A teen faces up to 72 years in prison after pleading guilty to murder Wednesday for his role in last year’s spree of rock-throwing attacks on drivers in suburban Denver that killed 20-year-old Alexa Bartell.
Nicholas Karol-Chik, 19, pleaded guilty in First Judicial District Court in Golden to charges of second-degree murder and criminal attempt to commit first-degree murder, as well as a crime of violence sentence-enhancer.
As part of the plea deal with prosecutors, Karol-Chik’s attorneys acknowledged their client handed the large landscaping rock that killed Bartell to his friend Joseph Koenig, who threw it through her windshield as they sped past her on Indiana Street in unincorporated Jefferson County.
Karol-Chik’s plea comes just days after the third person in the car that night — Zachary Kwak, 19 — pleaded guilty to assault charges tied to the April 2023 attacks on seven drivers, including Bartell.
Koenig, also 19, is scheduled to stand trial in July on first-degree murder charges. He has pleaded not guilty.
Kwak and Karol-Chik’s plea deals “are contingent on their full cooperation in the prosecution of the co-defendants, which could include testifying” against Koenig, said Brionna Boatright, spokesperson for the First Judicial District Attorney’s Office.
As part of Karol-Chik’s plea agreement Wednesday, prosecutors dismissed the original 15 charges, including multiple counts of first-degree murder and assault.
Prosecutors and the defense agreed that Karol-Chik will be sentenced to the Colorado Department of Corrections for a term between 35 and 48 years for the second-degree murder conviction. The general sentencing range for second-degree murder is 16 to 48 years.
He also faces an additional eight to 24 years in prison for the charge of criminal attempt to commit first-degree murder.

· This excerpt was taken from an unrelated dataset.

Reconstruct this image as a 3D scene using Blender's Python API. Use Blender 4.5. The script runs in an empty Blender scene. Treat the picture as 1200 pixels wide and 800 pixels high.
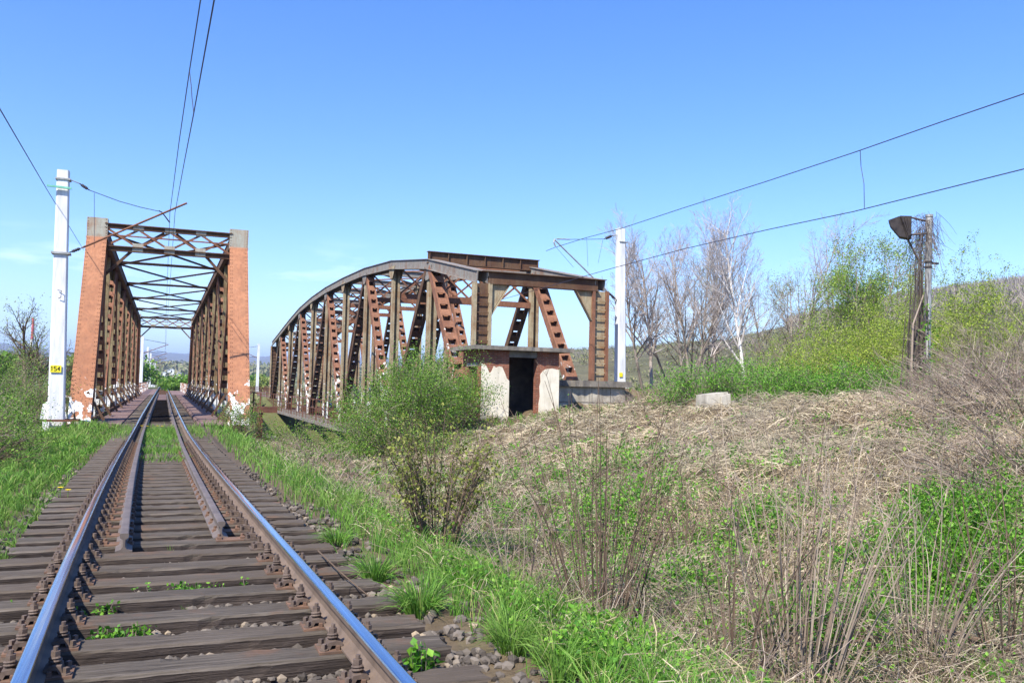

In total, the teen could face up to 72 years in prison when he is sentenced Sept. 10. He will not be sentenced to the Youthful Offender System — a medium-security prison in Pueblo that houses male and female offenders between ages the ages of 14 and 19 — First Judicial District Judge Christopher Zenisek said during Wednesday’s hearing.
Karol-Chik, dressed in an orange jail jumpsuit and his wrists handcuffed in front of him, entered his plea in court as his parents watched a few rows behind him.
He politely answered Zenisek’s questions about whether he understood what he was doing as his mother, sitting on the defense side of the courtroom, cried. Bartell’s family and friends filled the other side of the courtroom, some of them also wiping away tears during the hearing.
Bartell was killed around 10:45 p.m. on April 19, 2023, after a rock crashed through her windshield as she drove northbound on Indiana Street, talking to a close friend on her phone.
Three then-18-year-olds — Karol-Chik, Kwak and Koenig — were arrested and accused of throwing landscaping rocks at seven vehicles in Jefferson and Boulder counties that evening, including the one that killed Bartell.
Karol-Chik, Kwak and Koenig each threw rocks from Karol-Chik’s moving Chevrolet Silverado, targeting drivers of oncoming moving vehicles, Karol-Chik’s attorneys said during Wednesday’s hearing. All seven vehicles were damaged and three drivers, not including Bartell, were injured, prosecutors said.
During the hearing, the defense said Karol-Chik sat in the car’s front passenger seat and handed Koenig — who was driving — the rock that Koenig threw at Bartell. Karol-Chik also threw a rock on his own at another vehicle.
Karol-Chik “knowingly engaged in conduct which created a grave risk of death” and showed “extreme indifference to the value of human life,” the First Judicial District Attorney’s Office said in a news release.
Kwak pleaded guilty to first-degree assault, second-degree assault and criminal attempt to commit second-degree assault during his own disposition hearing Friday. He faces 20 to 32 years in prison when he is sentenced Sept. 3.
Koenig’s next hearing is scheduled for July 3 and his jury trial is set to begin July 19, according to Jefferson County District Court records.
The Associated Press contributed to this report.